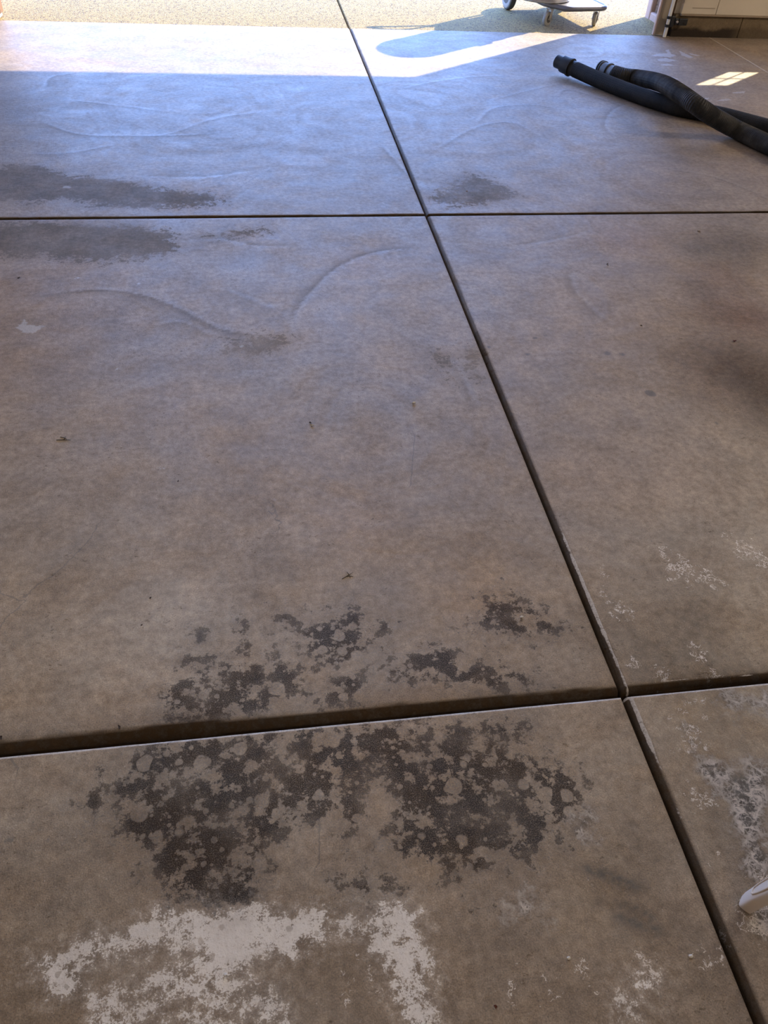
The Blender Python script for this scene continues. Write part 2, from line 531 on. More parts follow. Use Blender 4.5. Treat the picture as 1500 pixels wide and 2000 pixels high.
def stain_fields(P):
    f = {}
    d = np.full(len(P), -.35)
    for p in DARK:
        d = np.maximum(d, sdf(P, gpoly(p)))
    for s in DARK_SPOTS:
        d = np.maximum(d, sdf(P, disc(*s)) + .004)
    f['dark_stain'] = d
    w = np.full(len(P), -.35)
    for k, p in enumerate(WHITE):
        d = sdf(P, gpoly(p))
        w = np.maximum(w, d if k == 0 else np.minimum(d, .02 if k == 1 else .008) - .004)
    f['white_salt'] = w
    w = np.full(len(P), -.35)
    for p in MURK:
        w = np.maximum(w, sdf(P, gpoly(p)))
    f['murk'] = w
    w = np.full(len(P), -.35)
    for p in MATTE:
        w = np.maximum(w, sdf(P, gpoly(p)))
    f['matte'] = w
    w = np.full(len(P), -.2)
    for p in SMEARS:
        w = np.maximum(w, sdf(P, gpoly(p), .2))
    for s in PALE_DROPS:
        w = np.maximum(w, sdf(P, disc(*s), .2))
    f['smear'] = w
    w = np.full(len(P), -.2)
    for s in DROPS:
        w = np.maximum(w, sdf(P, disc(*s), .2))
    f['drop'] = w
    tint = np.ones((len(P), 4), np.float32)
    for c, r, dv, rgb in GREY:
        g = np.exp(-((P - at(*c)[:2]) ** 2).sum(1) / (r * r))
        for k in range(3):
            tint[:, k] *= 1 + g * (dv + rgb[k])
    f['tint'] = tint
    w = np.zeros(len(P))
    for c, r, s in FLAKE:
        w = np.maximum(w, s * np.exp(-((P - at(*c)[:2]) ** 2).sum(1) / (r * r)))
    f['flake'] = w
    a = np.zeros(len(P))
    a2 = np.zeros(len(P))
    for px, width, s in ARCS:
        dist, side, al = line_field(P, smooth_curve(px, 6), width)
        jag = 0.006 * np.sin(al * 260 + 3 * np.sin(al * 41)) * (np.sin(al * 17) > -.2)
        sd = -side + jag
        fade = np.clip(np.minimum(al, 1 - al) * 6, 0, 1)
        v = np.where(sd > 0, (.75 * np.exp(-sd / .014) + .35 * np.exp(-sd / (width * .4))), np.exp(sd / .006)) * (dist < width * .98) * s * fade
        a = np.maximum(a, v)
        a2 = np.maximum(a2, np.where(sd < 0, np.exp(-((sd + .014) / .012) ** 2), 0) * (dist < width * .98) * fade)
    f['arc'] = a
    f['arc_rim'] = a2
    cr = np.full(len(P), .05)
    for px in CRACKS:
        dist, side, al = line_field(P, gpoly(px), .05)
        k = np.abs(side) < np.abs(cr)
        cr = np.where(k, side, cr)
    f['crack'] = cr
    sk = np.zeros(len(P))
    for px, w_ in SKIDS:
        dist, side, al = line_field(P, gpoly(px), .06)
        sk = np.maximum(sk, np.exp(-(dist / w_) ** 2) * np.clip(np.minimum(al, 1 - al) * 5, 0, 1))
    f['skid'] = sk
    return f


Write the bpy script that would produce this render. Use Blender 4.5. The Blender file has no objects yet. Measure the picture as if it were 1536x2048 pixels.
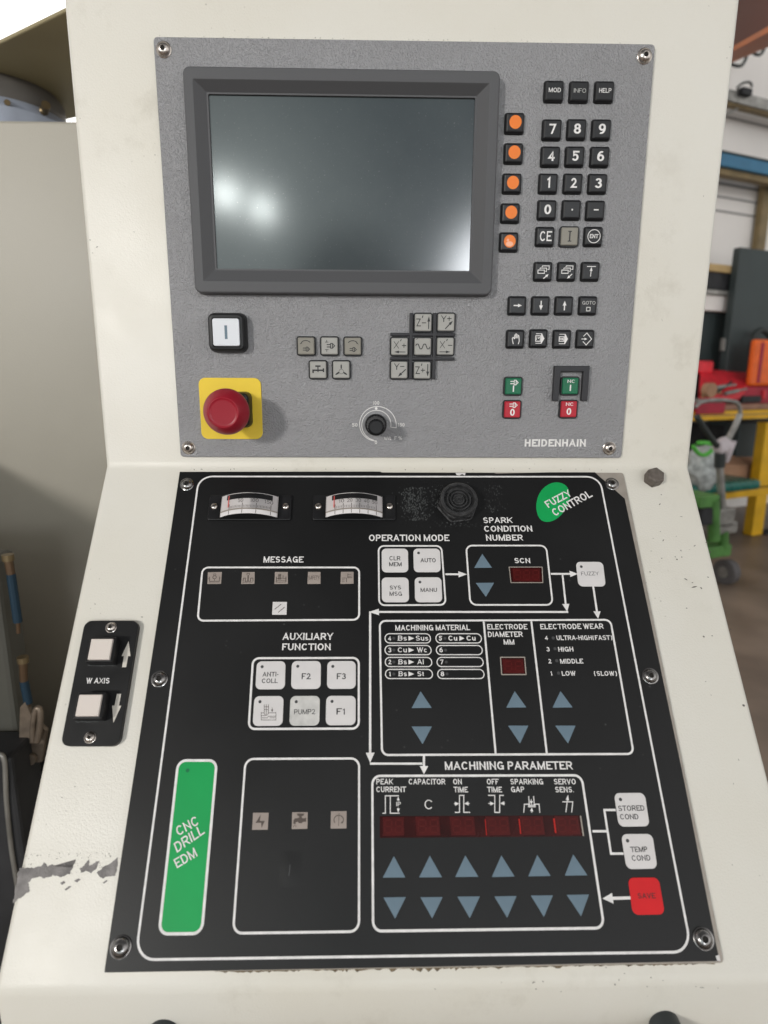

• TASK BRIEF
Leave the pictures out and copy the rest of the data exactly.

• OUTPUT OF THE TASK
The Blender Python script for this scene continues. Write part 2, from line 531 on. More parts follow. Use Blender 4.5. Treat the picture as 1500 pixels wide and 2000 pixels high.
def stain_fields(P):
    f = {}
    d = np.full(len(P), -.35)
    for p in DARK:
        d = np.maximum(d, sdf(P, gpoly(p)))
    for s in DARK_SPOTS:
        d = np.maximum(d, sdf(P, disc(*s)) + .004)
    f['dark_stain'] = d
    w = np.full(len(P), -.35)
    for k, p in enumerate(WHITE):
        d = sdf(P, gpoly(p))
        w = np.maximum(w, d if k == 0 else np.minimum(d, .02 if k == 1 else .008) - .004)
    f['white_salt'] = w
    w = np.full(len(P), -.35)
    for p in MURK:
        w = np.maximum(w, sdf(P, gpoly(p)))
    f['murk'] = w
    w = np.full(len(P), -.35)
    for p in MATTE:
        w = np.maximum(w, sdf(P, gpoly(p)))
    f['matte'] = w
    w = np.full(len(P), -.2)
    for p in SMEARS:
        w = np.maximum(w, sdf(P, gpoly(p), .2))
    for s in PALE_DROPS:
        w = np.maximum(w, sdf(P, disc(*s), .2))
    f['smear'] = w
    w = np.full(len(P), -.2)
    for s in DROPS:
        w = np.maximum(w, sdf(P, disc(*s), .2))
    f['drop'] = w
    tint = np.ones((len(P), 4), np.float32)
    for c, r, dv, rgb in GREY:
        g = np.exp(-((P - at(*c)[:2]) ** 2).sum(1) / (r * r))
        for k in range(3):
            tint[:, k] *= 1 + g * (dv + rgb[k])
    f['tint'] = tint
    w = np.zeros(len(P))
    for c, r, s in FLAKE:
        w = np.maximum(w, s * np.exp(-((P - at(*c)[:2]) ** 2).sum(1) / (r * r)))
    f['flake'] = w
    a = np.zeros(len(P))
    a2 = np.zeros(len(P))
    for px, width, s in ARCS:
        dist, side, al = line_field(P, smooth_curve(px, 6), width)
        jag = 0.006 * np.sin(al * 260 + 3 * np.sin(al * 41)) * (np.sin(al * 17) > -.2)
        sd = -side + jag
        fade = np.clip(np.minimum(al, 1 - al) * 6, 0, 1)
        v = np.where(sd > 0, (.75 * np.exp(-sd / .014) + .35 * np.exp(-sd / (width * .4))), np.exp(sd / .006)) * (dist < width * .98) * s * fade
        a = np.maximum(a, v)
        a2 = np.maximum(a2, np.where(sd < 0, np.exp(-((sd + .014) / .012) ** 2), 0) * (dist < width * .98) * fade)
    f['arc'] = a
    f['arc_rim'] = a2
    cr = np.full(len(P), .05)
    for px in CRACKS:
        dist, side, al = line_field(P, gpoly(px), .05)
        k = np.abs(side) < np.abs(cr)
        cr = np.where(k, side, cr)
    f['crack'] = cr
    sk = np.zeros(len(P))
    for px, w_ in SKIDS:
        dist, side, al = line_field(P, gpoly(px), .06)
        sk = np.maximum(sk, np.exp(-(dist / w_) ** 2) * np.clip(np.minimum(al, 1 - al) * 5, 0, 1))
    f['skid'] = sk
    return f


Write the bpy script that would produce this render. Use Blender 4.5. The Blender file has no objects yet. Measure the picture as if it were 1536x2048 pixels.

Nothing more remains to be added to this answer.